4° Diminuer encore, d’une manière générale, l’importance des syllabes muettes ou désinences féminines, en leur étant, le plus souvent possible, toute durée musicale mesurable. Dans un très grand nombre de cas — lorsqu’elles terminent un membre de phrase, ou sont suivies, soit d’une virgule, soit d’un signe musical de silence, soit d’une respiration nécessaire au chanteur — elles n’ont plus désormais de note correspondante, sauf quand le caractère de la déclamation, la nature des consonnes qui les précèdent (surtout les consonnes doubles, la deuxième étant un r), ou tel effet musical voulu par Wagner, m’ont paru exiger la présence de cette note. En d’autres termes, j’ai cru devoir user de la liberté que l’on a dans le langage courant et même dans la poésie déclamée, de faire plus ou moins sentir, suivant les cas, les désinences féminines des mots ; mais j’ai nettement accusé la tendance qui s’affirme déjà dans la première édition, et qui pousse à la suppression de toute durée sensible pour les syllabes muettes, assimilées purement et simplement aux consonnes finales sonores qui terminent un grand nombre de mots allemands. La déclamation devient ainsi plus libre, plus vivante, plus juste, plus conforme à celle qu’emploie Richard Wagner.

5° Etablir des variantes, qui, pour certains passages, donnent au lecteur et au chanteur le choix entre deux versions voisines. En effet, dans bien des cas, deux leçons peuvent être à peu près équivalentes. Par exemple, toutes deux seront suffisamment fidèles ; mais aucune n’aura pu rendre toute la pensée de Wagner, puissamment concentrée en quelques mots : la première exprimera l’une des faces de cette pensée, la seconde en traduira plutôt l’autre face… Ou bien encore, l’une des deux leçons vaudra par telle ou telle qualité littéraire ; l’autre, moins heureuse sous ce rapport, sera plus vocale, permettra mieux au chanteur d’atteindre à la vérité expressive.

Sur la question des noms propres allemands, la majorité des Wagnériens versés dans l’étude de l’Anneau du Nibelung s’est prononcée dans le même sens que moi, estimant qu’il vaut mieux ne pas les traduire. Cependant un critique a paru croire, bien à tort, que j’avais pris ce parti à seule fin de simplifier ma tâche ; quelques autres ont regretté qu’il fallût recourir aux notes pour avoir le sens de ces noms propres, dont la signification est à coup sûr très importante. Je pourrais les renvoyer à la préface de la première édition, où sont exposés des arguments qui, je le crois, demeurent solides ; mais, pour leur donner satisfaction dans la mesure du possible et pour éviter que certains directeurs de théâtre ou certains interprètes, gênés par des noms propres allemands, ne les traduisent au hasard, j’ai donné, en variantes, des traductions équirythmiques de ces noms propres. Wehwalt, si l’on veut à toute force le traduire, sera donc remplacé par Peine, Frohwalt par Liesse, Friedmund par Trêve.

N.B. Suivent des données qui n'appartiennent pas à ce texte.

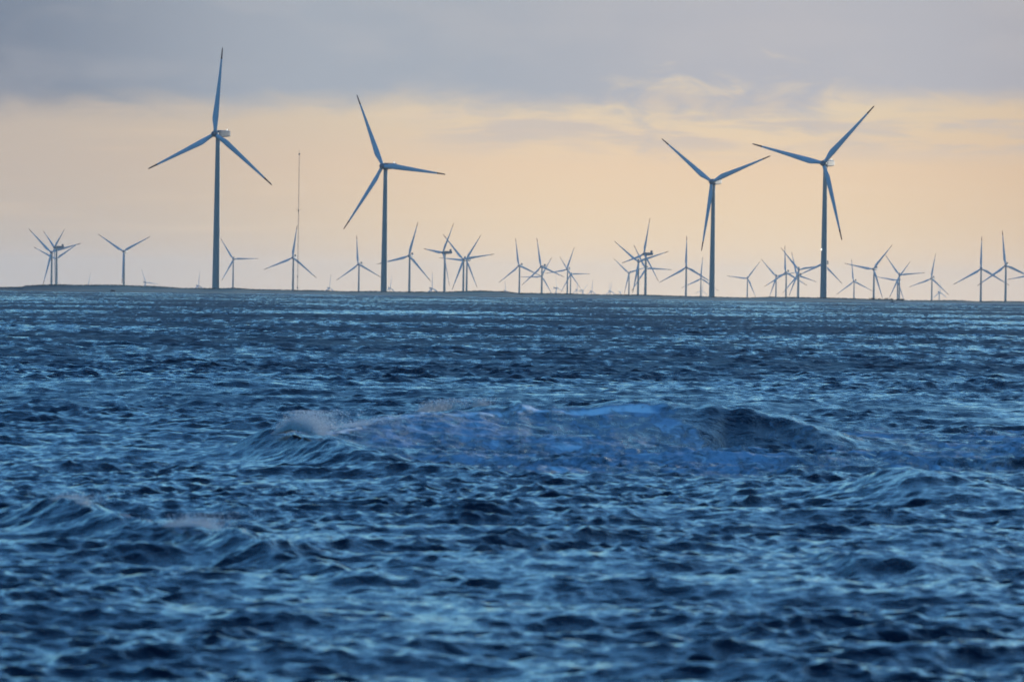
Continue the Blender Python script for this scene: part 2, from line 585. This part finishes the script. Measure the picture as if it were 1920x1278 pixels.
# lamp on the fourth tower: sits on the steel at its own height, facing the sea
t4 = near_t[3]
lp = at(1538.0, 467.5, t4.location.y)
zl = lp.z - t4.location.z
lamp_b = box_bm(-0.32, 0.32, -0.4, 0.25, -0.45, 0.45, 0.15)
lamp = bm_obj('lamp', lamp_b, M_LAMP, t4)
rl = 2.0 - 0.86 * zl / 78.5
la = R_(-150) - t4.rotation_euler.z
lamp.location = (rl * math.cos(la), rl * math.sin(la), zl)
lamp.rotation_euler = (0, 0, la + R_(90))
lamp['label'] = 'white lamp high on the tower side'


# ------------------------------------------------------------------ measuring mast
def strut(bm, a, b, r, seg=5):
    a, b = Vector(a), Vector(b)
    d = (b - a).normalized()
    u = d.orthogonal().normalized()
    w = d.cross(u)
    ra = [bm.verts.new(a + (u * math.cos(2 * math.pi * i / seg) + w * math.sin(2 * math.pi * i / seg)) * r) for i in range(seg)]
    rb = [bm.verts.new(b + (u * math.cos(2 * math.pi * i / seg) + w * math.sin(2 * math.pi * i / seg)) * r) for i in range(seg)]
    for i in range(seg):
        k = (i + 1) % seg
        bm.faces.new((ra[i], ra[k], rb[k], rb[i]))


MD = 4950.0
mtop = at(561.3, 281, MD)
mbase_z = 0.5
mast = bpy.data.objects.new('measuring_mast', None)
COL.objects.link(mast)
mast.location = (mtop.x, mtop.y, mbase_z)
MH = mtop.z - mbase_z
bm = bmesh.new()
fw = 0.26
legs = [(fw * math.cos(R_(90 + 120 * i)), fw * math.sin(R_(90 + 120 * i))) for i in range(3)]
for x, y in legs:
    strut(bm, (x, y, -1.0), (x, y, MH - 4), 0.035)
nb = 90
for i in range(nb):
    z0, z1 = (MH - 4) * i / nb, (MH - 4) * (i + 1) / nb
    for k in range(3):
        a, b = legs[k], legs[(k + 1) % 3]
        strut(bm, (*a, z0), (*b, z1), 0.02, 4)
        strut(bm, (*a, z1), (*b, z1), 0.02, 4)
bm_obj('lattice', bm, M_STEEL, mast)
bm = bmesh.new()
strut(bm, (0, 0, MH - 4.2), (0, 0, MH), 0.09)
bm_obj('top_spike', bm, M_STEEL, mast)
for zz, hl in ((MH * 0.58, 1.9), (MH - 2.6, 0.45)):
    bm = bmesh.new()
    strut(bm, (-hl, 0, zz), (hl, 0, zz), 0.045)
    for sx in (-hl, hl):
        strut(bm, (sx, 0, zz), (sx, 0, zz + 0.6), 0.05)
    bm_obj('boom', bm, M_STEEL, mast)
for zz in (MH * 0.115, MH * 0.035, MH - 2.5, MH * 0.58 - 0.5):
    bm_obj('instrument_box', box_bm(-0.32, 0.32, -0.6, -0.2, zz - 0.5, zz + 0.5, 0.06), M_STEEL, mast)
for k in range(3):
    bm = bmesh.new()
    for zz in (MH * 0.3, MH * 0.6, MH * 0.9):
        a = R_(90 + 120 * k)
        strut(bm, (fw * math.cos(a), fw * math.sin(a), zz), (42 * math.cos(a), 42 * math.sin(a), -1.5), 0.008, 3)
    bm_obj('guy_wires', bm, M_STEEL, mast)
tag(mast, 'very thin lattice measuring mast standing between the two left large turbines', 'mast')
GROUND_PTS.append((mtop.x, mtop.y, mbase_z))

# ------------------------------------------------------------------ land
SHORE, RIDGE = 4340.0, 4395.0
RP = [(-6000, 541), (-200, 541), (0, 538.5), (42, 538), (47, 535.5), (100, 533.5), (160, 534.2), (230, 534.5), (300, 537), (340, 540), (400, 541),
      (440, 540), (480, 543), (545, 543.5), (620, 545), (650, 546.7), (710, 546.3), (760, 547.2), (840, 547), (870, 545.6),
      (900, 545), (945, 546.5), (975, 550), (1045, 550), (1100, 552), (1200, 552.5), (1290, 556), (1330, 556),
      (1400, 558.5), (1440, 556.5), (1500, 557.5), (1560, 558.8), (1660, 561.5), (1700, 563), (1790, 563), (1830, 565), (1920, 565.5), (2100, 568), (8000, 650)]
rx = [at(p[0], p[1], RIDGE).x for p in RP[2:-1]]
rz = [at(p[0], p[1], RIDGE).z for p in RP[2:-1]]
rx = [-7000, -700] + rx + [900, 7000]
rz = [1.6, 1.8] + rz + [1.6, 1.6]
xs = np.unique(np.concatenate([np.linspace(-320, 320, 641), np.linspace(-6000, 6000, 241)]))
ys = np.concatenate([np.linspace(SHORE - 30, RIDGE - 20, 22), np.linspace(RIDGE - 19, RIDGE + 16, 36), np.linspace(RIDGE + 20, 4700, 40),
                     np.geomspace(4720, 45000, 110)])
GP = np.array(GROUND_PTS)


def vnoise(x, seed, f):
    r = np.random.default_rng(seed)
    out = np.zeros_like(x)
    for i in range(6):
        out += np.sin(x * f * 1.9 ** i + r.uniform(0, 6.28)) / 1.7 ** i
    return out


def ground(X, Y):
    rzx = np.interp(X, rx, rz) + 0.05 * vnoise(X, 3, 0.08)
    sight = CAM_H + (rzx - CAM_H) / RIDGE * Y - 0.35
    num = np.zeros_like(X)
    den = np.zeros_like(X) + 1e-12
    for gx, gy, gz in GP:
        w = 1.0 / (((X - gx) ** 2 + ((Y - gy) * 0.8) ** 2 + 9.0) ** 1.5)
        num += w * gz
        den += w
    idw = np.minimum(num / den, sight)
    t = np.clip((Y - SHORE) / (RIDGE - SHORE), -1, 1)
    tp = np.maximum(t, 0)
    wob = 6 * vnoise(X, 8, 0.02)
    beach = np.where(t < 0, t * 1.2, rzx * (0.42 * tp + 0.58 * tp ** 2.2)) + 0.05 * vnoise(X + Y * 1.3, 5, 0.23) * tp
    b = np.clip((Y - RIDGE) / 22.0, 0, 1)
    b = b * b * (3 - 2 * b)
    return beach * (1 - b) + idw * b


XX, YY = np.meshgrid(xs, ys)
ZZ = ground(XX, YY)
nr, nc = XX.shape
idx = np.arange(nr * nc).reshape(nr, nc)
quads = np.stack([idx[:-1, :-1], idx[:-1, 1:], idx[1:, 1:], idx[1:, :-1]], -1).reshape(-1, 4)
m, t, b = principled('sand_and_dune', (0.2, 0.18, 0.15), 0.9, 0.2)
g = t.n('ShaderNodeTexCoord').outputs['Object']
mp = t.n('ShaderNodeMapping')
mp.inputs['Scale'].default_value = (0.05, 0.09, 0.6)
t.put(mp.inputs[0], g)
f = t.noise(mp.outputs[0], 1.0, 7, 0.6)
sx = t.n('ShaderNodeSeparateXYZ')
t.put(sx.inputs[0], g)
rock = t.step(sx.outputs[0], -265, -190, 1.0, 0.0)          # dark rocky shelf at the left end
c1 = t.mix(t.step(f, 0.35, 0.68), (0.42, 0.31, 0.21, 1), (0.29, 0.22, 0.155, 1))
c1 = t.mix(rock, c1, (0.09, 0.08, 0.07, 1))
wet = t.step(sx.outputs[2], 0.15, 0.55, 1.0, 0.0)
c1 = t.mix(t.m('MULTIPLY', wet, 0.6), c1, (0.12, 0.105, 0.09, 1))
t.put(b.inputs['Base Color'], c1)
land = numpy_mesh('land', np.stack([XX, YY, ZZ], -1).reshape(-1, 3), quads, m)
tag(land, kind='structure')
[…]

Je n’ai pas donné, en variantes, mais je signale ici d’autres équivalents, formés à la manière des noms et surnoms de notre moyen âge, et que l’on pourrait à la rigueur employer, à condition de ne point reculer devant l’archaïsme de la couleur et de consentir à sacrifier complètement, dans le chant, les désinences féminines : ce seront Deuil-mène pour Wehwalt et Joie-mène pour Frohwalt. Il serait d’ailleurs possible d’en trouver d’autres (par exemple Mauchef, etc.), en continuant à chercher dans cette voie[2]. Pour Nothung, comme pour les autres noms, je crois préférable de ne pas traduire : tous ceux qui s’intéressent à l’œuvre de Wagner savent ce que ces désignations signifient. En vue du cas défini plus haut, j’ai donné cependant, en variante, la traduction équirythmique Presse, indiquant à la fois l’idée de hâte, de nécessité urgente, et l’idée de péril, de détresse, de lutte. On peut aussi proposer Aide, Sauve, Urge, Hâte, Affre, etc. ; mais Presse, entre toutes ces approximations plus ou moins justes, me paraît encore la meilleure et la plus vocale. Quant à Urgence, Angoisse, Détresse — traductions évidemment plus fidèles — , il faudra, si on les emploie, ajouter chaque fois une note au texte musical, note d’élan indispensable pour la première syllabe de ces trois mots, et qui permettra de maintenir la syllabe accentuée — la deuxième ici — sur le temps fort ou sur la partie forte du temps. Mais, encore une fois, la seule solution logique et satisfaisante est la conservation des noms propres originaux.

Les lecteurs qui prendront la peine de comparer cette deuxième édition à la première pourront y constater un effort sérieux pour rapprocher davantage encore la version française du texte original.

Des juges comme M. M. Chamberlain, Félix Mottl, Edouard Schuré, qui voulurent bien il y a un an ou plus, me féliciter des résultats obtenus, estimaient qu’une fidélité plus stricte était à peu près impossible à atteindre : j’espère pourtant y être parvenu, m’appuyant sans cesse sur le principe qui m’a toujours paru capital en un travail de ce genre : la coïncidence des accents expressifs, c’est-à-dire la coïncidence, dans le texte et dans la traduction, des syllabes accentuées des mots significatifs. Bien que ce principe eût guidé mes recherches dès le début, il m’a conduit à opérer des remaniements assez nombreux, au deuxième acte surtout. Peut-être serai-je amené à en faire d’autres ; quoi qu’il en soit, le seul témoignage que j’aie le droit de me rendre, c’est de n’avoir rien épargné et d’être résolu à ne rien épargner encore pour faire passer, en ces nouvelles traductions françaises, la plus grande part possible de la pensée et de la langue de Wagner.

Septembre 1896.

  1. Au lendemain du procès absurde que les héritiers de M. Wilder ont intenté aux héritiers de Wagner et qu’ils eut naturellement perdu, je tiens à renouveler ici la déclaration publique que je fis bien avant ce procès, dans le Figaro du 16 mars 1894. Les héritiers de Wagner ne se sont liés vis-à-vis de moi, pour l’avenir, par aucune espèce d’engagement : je ne leur en ai d’ailleurs point demandé. En m’encourageant, ils encouragent simplement, d’où qu’elles viennent, les tentatives faites pour exprimer en français, le mieux ou le moins mal possible, le Wort-Ton-Drama de Wagner, c’est-à-dire sa création dramatique, à la fois poétique et musicale.
  2. Aux personnes que l’archaïsme n’effraye point, j’indique deux monosyllabes français , empruntés à la langue française du moyen âge, qui seraient particulièrement commodes pour traduire les deux monosyllabes allemands Schwert et Schild. C’est branc (épée, glaive) et targe (bouclier, écu), en ne comptant pas la syllabe muette. Il n’est pas très difficile de modifier en conséquence les vers où ces deux mots pourraient figurer.